Washington Post lies to children in science simplification

The Washington Post manages to entirely mangle a discussion of helium, and what’s worse they do so in a column specifically directed at children to aid them in understanding science. We do grasp that simplifying matters can be difficult while still retaining the information content. Actually, there’s a good story about this – a boy whose father was an atmospheric scientist once asked “Papa, why is the sky blue?” and realized that it was only when he had his own Ph.D. in atmospheric sciences that he understood the answer.

Simplification is difficult. This is why we have this concept of “lies to children.” Educational explanations which we all know are wrong but fit inside small heads. They might have to be extracted and relearned as education proceeds – it’s not that unusual for the answer to the same question to change every couple of years of education – but the restriction is still not to actually get the answer wrong.

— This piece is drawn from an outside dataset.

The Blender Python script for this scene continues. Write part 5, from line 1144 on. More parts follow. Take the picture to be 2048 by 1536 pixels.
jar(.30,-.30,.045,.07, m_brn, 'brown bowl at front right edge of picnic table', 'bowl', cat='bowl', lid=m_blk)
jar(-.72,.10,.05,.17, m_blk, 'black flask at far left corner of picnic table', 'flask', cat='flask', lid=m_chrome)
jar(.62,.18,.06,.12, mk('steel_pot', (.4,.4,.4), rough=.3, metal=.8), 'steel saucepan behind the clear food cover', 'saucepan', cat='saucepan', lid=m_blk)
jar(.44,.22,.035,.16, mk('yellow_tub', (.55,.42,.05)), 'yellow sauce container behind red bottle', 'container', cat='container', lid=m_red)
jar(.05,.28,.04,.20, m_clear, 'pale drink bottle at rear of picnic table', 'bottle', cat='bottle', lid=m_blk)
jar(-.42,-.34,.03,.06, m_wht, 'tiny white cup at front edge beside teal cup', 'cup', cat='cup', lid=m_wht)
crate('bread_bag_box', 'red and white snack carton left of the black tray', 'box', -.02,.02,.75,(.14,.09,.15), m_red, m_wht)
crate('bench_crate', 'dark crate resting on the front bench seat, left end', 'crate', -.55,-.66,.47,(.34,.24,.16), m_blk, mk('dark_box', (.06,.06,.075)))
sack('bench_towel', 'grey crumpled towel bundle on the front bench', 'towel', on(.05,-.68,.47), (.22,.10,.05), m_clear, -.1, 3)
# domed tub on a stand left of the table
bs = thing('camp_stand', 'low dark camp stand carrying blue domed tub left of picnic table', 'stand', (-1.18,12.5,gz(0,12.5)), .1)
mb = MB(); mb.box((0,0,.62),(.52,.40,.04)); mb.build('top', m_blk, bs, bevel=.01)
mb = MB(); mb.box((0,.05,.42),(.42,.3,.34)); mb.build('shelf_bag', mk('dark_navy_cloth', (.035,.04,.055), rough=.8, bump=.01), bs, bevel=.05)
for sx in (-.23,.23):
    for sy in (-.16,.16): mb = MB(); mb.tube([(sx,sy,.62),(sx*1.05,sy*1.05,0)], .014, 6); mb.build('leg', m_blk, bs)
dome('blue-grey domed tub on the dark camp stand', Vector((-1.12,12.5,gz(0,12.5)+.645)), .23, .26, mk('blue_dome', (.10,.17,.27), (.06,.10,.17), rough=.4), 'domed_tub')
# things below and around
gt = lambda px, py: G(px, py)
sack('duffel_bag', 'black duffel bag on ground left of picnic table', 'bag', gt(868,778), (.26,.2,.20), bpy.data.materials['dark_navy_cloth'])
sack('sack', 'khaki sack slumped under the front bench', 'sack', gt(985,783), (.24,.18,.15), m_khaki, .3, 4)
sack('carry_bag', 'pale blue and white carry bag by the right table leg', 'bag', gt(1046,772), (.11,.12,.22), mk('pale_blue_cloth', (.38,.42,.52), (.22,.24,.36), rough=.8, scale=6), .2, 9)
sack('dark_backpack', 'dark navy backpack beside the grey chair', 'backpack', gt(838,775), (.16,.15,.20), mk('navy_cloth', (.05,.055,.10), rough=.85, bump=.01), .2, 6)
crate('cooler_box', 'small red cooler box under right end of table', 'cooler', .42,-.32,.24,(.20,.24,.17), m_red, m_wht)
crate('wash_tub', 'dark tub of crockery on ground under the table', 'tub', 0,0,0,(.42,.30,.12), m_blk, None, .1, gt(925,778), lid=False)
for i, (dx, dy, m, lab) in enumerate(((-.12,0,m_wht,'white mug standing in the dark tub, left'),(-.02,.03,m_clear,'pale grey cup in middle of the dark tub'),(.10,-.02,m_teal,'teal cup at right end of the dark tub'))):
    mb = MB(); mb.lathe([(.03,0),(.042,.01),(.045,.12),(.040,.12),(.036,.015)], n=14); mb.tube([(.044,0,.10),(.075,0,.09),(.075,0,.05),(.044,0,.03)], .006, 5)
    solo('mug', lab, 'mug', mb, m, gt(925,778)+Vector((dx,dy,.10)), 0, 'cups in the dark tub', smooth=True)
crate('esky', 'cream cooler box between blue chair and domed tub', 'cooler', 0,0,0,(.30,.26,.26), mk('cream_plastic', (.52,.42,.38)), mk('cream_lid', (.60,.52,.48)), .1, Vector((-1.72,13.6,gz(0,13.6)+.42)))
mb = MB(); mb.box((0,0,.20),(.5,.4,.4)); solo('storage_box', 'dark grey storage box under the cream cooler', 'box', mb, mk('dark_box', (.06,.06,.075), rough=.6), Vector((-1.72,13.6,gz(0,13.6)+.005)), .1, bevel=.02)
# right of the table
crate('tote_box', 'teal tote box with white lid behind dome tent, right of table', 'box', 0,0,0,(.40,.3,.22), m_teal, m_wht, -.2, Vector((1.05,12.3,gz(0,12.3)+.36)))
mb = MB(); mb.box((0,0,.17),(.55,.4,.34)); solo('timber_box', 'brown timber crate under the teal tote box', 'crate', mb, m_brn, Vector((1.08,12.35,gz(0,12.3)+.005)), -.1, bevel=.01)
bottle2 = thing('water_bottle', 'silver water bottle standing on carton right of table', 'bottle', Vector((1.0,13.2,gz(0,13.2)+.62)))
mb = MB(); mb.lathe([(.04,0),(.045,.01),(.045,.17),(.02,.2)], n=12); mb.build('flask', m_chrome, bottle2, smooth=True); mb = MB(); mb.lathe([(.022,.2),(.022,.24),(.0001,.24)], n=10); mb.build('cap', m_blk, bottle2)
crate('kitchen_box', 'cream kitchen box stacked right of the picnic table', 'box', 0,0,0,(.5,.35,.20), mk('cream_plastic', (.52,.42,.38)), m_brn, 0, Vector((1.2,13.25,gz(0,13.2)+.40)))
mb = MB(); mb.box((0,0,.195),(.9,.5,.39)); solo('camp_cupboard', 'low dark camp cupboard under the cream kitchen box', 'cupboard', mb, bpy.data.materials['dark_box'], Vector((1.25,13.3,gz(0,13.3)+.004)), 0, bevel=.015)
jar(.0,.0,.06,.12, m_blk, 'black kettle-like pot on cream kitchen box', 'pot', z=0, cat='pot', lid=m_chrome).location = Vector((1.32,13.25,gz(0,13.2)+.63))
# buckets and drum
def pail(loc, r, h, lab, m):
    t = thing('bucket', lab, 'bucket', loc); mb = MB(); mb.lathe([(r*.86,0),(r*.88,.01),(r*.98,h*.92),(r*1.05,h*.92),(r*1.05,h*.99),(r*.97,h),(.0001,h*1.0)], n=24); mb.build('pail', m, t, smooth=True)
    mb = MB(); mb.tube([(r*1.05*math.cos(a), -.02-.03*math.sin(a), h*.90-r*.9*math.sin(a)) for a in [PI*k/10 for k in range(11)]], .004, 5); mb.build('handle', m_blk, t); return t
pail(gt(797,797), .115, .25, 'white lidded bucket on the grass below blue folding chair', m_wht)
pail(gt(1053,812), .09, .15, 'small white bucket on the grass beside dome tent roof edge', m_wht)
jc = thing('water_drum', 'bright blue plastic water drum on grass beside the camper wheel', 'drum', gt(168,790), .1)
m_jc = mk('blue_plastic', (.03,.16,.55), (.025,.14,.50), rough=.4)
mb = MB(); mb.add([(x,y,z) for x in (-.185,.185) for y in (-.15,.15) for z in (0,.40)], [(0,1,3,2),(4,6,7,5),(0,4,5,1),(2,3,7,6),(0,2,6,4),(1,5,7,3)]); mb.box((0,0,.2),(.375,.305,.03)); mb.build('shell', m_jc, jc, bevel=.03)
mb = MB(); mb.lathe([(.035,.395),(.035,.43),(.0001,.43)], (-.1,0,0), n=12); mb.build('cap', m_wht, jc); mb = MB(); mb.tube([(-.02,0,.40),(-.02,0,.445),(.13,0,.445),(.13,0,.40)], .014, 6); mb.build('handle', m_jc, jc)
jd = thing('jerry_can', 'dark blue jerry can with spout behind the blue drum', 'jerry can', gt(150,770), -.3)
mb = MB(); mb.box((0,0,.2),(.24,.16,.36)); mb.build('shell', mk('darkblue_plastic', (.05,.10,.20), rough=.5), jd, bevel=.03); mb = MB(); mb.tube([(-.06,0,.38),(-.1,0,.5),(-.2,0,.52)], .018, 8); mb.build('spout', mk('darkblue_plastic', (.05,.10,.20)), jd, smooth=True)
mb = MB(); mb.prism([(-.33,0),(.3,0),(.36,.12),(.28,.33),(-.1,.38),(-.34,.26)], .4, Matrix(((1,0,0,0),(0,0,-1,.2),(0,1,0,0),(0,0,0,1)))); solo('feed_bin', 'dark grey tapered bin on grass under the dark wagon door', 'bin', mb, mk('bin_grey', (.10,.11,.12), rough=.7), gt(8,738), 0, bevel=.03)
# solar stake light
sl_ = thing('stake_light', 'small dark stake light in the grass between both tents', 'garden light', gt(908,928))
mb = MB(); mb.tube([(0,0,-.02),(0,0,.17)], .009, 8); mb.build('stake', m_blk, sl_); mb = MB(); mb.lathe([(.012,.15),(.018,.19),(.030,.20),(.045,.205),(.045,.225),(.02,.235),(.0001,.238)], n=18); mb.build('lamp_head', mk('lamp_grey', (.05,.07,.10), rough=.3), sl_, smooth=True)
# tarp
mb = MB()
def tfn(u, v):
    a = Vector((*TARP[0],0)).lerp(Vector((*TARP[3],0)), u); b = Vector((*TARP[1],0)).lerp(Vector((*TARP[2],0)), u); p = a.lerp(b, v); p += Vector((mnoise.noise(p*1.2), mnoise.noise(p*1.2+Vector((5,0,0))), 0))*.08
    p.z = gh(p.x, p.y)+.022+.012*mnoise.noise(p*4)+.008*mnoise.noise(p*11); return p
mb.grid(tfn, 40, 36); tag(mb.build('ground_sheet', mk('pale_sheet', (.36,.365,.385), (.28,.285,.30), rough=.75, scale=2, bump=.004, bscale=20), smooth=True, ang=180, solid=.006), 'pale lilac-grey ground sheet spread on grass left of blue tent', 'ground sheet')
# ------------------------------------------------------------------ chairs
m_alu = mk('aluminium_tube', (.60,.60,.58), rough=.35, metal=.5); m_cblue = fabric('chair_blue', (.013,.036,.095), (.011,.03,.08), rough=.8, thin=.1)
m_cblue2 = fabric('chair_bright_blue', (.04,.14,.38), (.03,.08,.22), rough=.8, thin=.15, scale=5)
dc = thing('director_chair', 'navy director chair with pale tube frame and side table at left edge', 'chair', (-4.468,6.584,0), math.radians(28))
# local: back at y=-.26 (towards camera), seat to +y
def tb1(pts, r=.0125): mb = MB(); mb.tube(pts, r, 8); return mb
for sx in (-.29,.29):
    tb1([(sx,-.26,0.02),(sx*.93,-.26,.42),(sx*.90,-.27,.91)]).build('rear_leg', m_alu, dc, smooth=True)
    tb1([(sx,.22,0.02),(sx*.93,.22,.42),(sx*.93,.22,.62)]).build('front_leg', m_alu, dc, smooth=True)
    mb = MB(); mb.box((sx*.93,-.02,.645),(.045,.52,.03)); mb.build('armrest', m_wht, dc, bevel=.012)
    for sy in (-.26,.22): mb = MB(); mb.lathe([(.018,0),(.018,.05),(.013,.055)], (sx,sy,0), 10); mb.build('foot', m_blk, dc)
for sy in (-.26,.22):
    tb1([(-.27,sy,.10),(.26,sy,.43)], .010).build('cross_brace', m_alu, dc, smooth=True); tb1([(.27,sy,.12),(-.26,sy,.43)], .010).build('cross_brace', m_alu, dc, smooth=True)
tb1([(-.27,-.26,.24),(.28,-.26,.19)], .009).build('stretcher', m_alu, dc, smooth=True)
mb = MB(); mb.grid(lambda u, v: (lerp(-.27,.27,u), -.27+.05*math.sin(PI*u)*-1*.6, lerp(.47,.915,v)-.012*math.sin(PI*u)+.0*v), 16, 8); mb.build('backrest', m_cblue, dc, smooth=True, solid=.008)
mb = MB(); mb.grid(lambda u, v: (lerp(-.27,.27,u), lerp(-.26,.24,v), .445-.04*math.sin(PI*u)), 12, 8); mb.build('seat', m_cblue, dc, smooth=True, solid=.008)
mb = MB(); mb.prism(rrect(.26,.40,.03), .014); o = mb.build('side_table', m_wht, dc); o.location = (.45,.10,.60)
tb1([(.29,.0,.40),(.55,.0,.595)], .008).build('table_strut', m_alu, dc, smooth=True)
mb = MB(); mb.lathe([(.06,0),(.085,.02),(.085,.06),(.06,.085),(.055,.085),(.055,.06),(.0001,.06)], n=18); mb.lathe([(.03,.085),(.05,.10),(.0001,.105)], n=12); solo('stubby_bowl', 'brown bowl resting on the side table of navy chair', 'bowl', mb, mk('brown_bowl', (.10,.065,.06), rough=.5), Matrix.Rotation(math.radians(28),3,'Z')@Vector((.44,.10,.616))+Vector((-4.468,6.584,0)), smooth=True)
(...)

That’s the test failed here. Talking about why there is much less helium here than up there in the stars:

This is true for a few reasons. For example, helium atoms don’t like to make bonds with other elements or even themselves. This results in them having a very low density — much lower than the density of the particles that make up air, Toledo said.

Ouch, no. Helium atoms are light – have low density, not exactly the same thing but lies to children, correct at this level – because they’re very small. Helium is two protons, two electrons and that’s it. That’s why it’s light, not dense. Gold also doesn’t react with other elements, but that’s dense (79 protons, electrons and then more neutrons) and that’s what makes each atom heavy.

So, it’s not the reacting or not with other elements that leads to the low density. It’s the essential – even elemental (that’s a bad joke BTW) – feature of what helium is that makes it light.

The Washington Post is, of course, one the major national newspapers. It ranks at No. 8 in media outlets, and gains some 160 million visits a month just to the website plus the print distribution.

But this specific column is “about science for kids and adults.” Yes, simplification, even to the point of teaching something that might need to be relearned later, that’s appropriate for kids. But actually getting the basics of the density of elements wrong is just going too far.